WORK INSTRUCTIONS —
Say how many lines contain the word "scene" and give no other text.

------------------------------

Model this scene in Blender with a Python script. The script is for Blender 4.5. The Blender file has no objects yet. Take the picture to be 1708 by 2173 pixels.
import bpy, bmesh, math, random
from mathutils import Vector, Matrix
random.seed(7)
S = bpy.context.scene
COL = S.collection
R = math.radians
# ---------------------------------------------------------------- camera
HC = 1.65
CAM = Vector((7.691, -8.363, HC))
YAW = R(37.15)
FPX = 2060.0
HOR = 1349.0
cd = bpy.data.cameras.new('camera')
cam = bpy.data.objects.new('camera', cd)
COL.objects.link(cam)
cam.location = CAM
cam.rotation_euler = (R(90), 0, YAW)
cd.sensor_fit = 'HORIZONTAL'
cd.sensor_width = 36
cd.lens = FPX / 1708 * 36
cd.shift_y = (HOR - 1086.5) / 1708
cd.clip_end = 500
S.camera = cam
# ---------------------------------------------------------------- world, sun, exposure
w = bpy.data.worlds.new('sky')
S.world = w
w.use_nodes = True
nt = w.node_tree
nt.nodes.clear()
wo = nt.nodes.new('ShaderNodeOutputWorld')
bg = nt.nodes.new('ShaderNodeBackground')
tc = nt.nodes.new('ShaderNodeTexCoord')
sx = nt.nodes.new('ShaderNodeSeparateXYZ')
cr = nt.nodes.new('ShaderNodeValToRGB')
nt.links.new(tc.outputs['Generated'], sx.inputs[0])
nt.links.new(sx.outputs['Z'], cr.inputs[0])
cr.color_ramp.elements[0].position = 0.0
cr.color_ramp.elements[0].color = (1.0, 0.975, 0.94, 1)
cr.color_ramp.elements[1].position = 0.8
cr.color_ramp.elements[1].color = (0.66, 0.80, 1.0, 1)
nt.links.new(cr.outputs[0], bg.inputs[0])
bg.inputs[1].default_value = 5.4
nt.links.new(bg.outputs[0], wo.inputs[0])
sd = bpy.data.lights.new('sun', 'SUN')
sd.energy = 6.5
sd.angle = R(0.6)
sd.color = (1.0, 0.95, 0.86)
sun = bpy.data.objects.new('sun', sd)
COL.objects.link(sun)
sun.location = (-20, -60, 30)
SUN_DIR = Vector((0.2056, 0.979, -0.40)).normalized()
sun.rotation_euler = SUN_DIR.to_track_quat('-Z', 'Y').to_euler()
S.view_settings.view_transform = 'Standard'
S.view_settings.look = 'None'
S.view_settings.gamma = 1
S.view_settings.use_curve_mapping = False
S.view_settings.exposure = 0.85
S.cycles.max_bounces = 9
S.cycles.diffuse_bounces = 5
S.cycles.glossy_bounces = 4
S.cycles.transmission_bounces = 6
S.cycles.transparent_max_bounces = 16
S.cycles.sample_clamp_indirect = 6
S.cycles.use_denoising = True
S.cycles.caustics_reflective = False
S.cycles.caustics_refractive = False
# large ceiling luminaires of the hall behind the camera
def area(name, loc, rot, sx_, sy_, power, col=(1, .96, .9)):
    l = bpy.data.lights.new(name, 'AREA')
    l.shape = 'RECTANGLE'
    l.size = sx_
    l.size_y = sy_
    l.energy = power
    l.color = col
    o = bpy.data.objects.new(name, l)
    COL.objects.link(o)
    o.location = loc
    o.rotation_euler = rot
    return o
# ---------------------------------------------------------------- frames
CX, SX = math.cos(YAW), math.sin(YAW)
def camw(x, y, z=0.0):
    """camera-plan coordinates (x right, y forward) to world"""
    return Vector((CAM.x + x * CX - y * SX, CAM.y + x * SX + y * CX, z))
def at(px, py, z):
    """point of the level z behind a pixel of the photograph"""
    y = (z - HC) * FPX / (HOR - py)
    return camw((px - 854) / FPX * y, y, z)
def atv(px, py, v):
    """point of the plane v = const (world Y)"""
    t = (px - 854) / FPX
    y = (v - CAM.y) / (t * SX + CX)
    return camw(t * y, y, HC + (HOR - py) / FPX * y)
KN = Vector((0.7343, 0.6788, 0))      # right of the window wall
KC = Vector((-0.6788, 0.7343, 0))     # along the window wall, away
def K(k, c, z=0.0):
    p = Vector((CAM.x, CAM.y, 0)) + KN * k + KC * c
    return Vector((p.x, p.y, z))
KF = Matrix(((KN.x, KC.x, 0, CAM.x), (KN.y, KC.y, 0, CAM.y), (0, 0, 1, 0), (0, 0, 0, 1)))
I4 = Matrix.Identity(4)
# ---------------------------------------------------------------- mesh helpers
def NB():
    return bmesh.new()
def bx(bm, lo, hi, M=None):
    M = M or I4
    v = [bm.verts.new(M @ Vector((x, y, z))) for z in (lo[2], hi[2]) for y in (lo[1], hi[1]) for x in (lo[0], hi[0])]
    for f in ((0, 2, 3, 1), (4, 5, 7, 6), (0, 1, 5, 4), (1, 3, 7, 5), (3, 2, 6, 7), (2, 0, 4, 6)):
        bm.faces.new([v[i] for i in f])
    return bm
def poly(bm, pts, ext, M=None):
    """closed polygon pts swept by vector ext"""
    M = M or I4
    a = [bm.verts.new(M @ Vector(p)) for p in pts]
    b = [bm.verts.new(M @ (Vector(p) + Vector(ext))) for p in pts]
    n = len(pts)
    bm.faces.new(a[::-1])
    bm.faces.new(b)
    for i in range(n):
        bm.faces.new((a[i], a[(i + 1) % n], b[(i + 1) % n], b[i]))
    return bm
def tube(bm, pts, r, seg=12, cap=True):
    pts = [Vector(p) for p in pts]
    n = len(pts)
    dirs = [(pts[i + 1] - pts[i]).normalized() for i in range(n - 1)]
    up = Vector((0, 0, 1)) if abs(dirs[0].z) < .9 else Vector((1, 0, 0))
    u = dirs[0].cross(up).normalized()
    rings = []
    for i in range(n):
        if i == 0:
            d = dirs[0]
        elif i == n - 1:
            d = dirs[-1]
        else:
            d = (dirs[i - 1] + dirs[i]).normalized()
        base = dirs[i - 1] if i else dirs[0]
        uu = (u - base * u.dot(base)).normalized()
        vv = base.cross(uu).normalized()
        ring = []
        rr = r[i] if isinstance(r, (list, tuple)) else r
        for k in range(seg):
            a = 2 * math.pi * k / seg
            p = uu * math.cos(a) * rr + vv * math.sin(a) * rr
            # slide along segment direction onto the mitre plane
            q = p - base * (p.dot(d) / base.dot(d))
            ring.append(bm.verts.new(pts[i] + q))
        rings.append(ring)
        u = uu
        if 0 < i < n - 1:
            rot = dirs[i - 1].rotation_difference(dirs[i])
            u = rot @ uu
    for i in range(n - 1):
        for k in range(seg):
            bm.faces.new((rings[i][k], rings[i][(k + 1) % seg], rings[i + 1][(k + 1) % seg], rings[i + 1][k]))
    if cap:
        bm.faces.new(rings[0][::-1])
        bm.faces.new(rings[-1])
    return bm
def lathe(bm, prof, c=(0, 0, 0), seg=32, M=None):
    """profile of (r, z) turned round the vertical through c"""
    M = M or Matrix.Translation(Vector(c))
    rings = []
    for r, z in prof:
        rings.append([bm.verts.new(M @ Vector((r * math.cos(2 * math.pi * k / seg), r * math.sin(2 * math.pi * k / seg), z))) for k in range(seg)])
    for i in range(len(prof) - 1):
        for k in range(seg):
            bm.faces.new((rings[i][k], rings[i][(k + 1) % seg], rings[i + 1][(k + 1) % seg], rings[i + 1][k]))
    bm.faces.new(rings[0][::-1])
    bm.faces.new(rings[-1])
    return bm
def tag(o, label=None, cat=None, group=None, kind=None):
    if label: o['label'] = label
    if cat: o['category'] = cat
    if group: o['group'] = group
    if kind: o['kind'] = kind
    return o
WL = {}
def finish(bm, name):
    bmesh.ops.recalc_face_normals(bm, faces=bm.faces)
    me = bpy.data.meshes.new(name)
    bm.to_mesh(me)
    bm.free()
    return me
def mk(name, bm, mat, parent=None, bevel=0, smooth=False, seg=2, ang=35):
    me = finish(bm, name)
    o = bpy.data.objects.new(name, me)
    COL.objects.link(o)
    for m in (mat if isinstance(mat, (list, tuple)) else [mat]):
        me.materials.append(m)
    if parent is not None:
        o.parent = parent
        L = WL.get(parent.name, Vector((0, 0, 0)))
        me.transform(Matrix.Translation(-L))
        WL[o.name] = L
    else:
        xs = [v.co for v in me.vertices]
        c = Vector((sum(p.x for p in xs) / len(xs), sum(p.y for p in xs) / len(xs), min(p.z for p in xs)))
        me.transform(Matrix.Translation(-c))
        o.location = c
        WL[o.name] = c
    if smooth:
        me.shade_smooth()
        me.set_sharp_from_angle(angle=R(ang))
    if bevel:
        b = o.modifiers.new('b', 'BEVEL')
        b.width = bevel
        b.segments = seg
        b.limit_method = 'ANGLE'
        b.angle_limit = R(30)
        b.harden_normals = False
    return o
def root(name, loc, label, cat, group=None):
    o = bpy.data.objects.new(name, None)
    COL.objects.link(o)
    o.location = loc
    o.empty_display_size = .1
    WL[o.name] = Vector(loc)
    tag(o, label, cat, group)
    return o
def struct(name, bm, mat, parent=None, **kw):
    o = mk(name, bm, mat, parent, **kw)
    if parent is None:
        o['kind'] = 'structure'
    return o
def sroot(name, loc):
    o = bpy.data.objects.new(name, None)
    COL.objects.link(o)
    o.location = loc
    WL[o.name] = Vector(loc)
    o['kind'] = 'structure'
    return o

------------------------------

THE SOLUTION —
2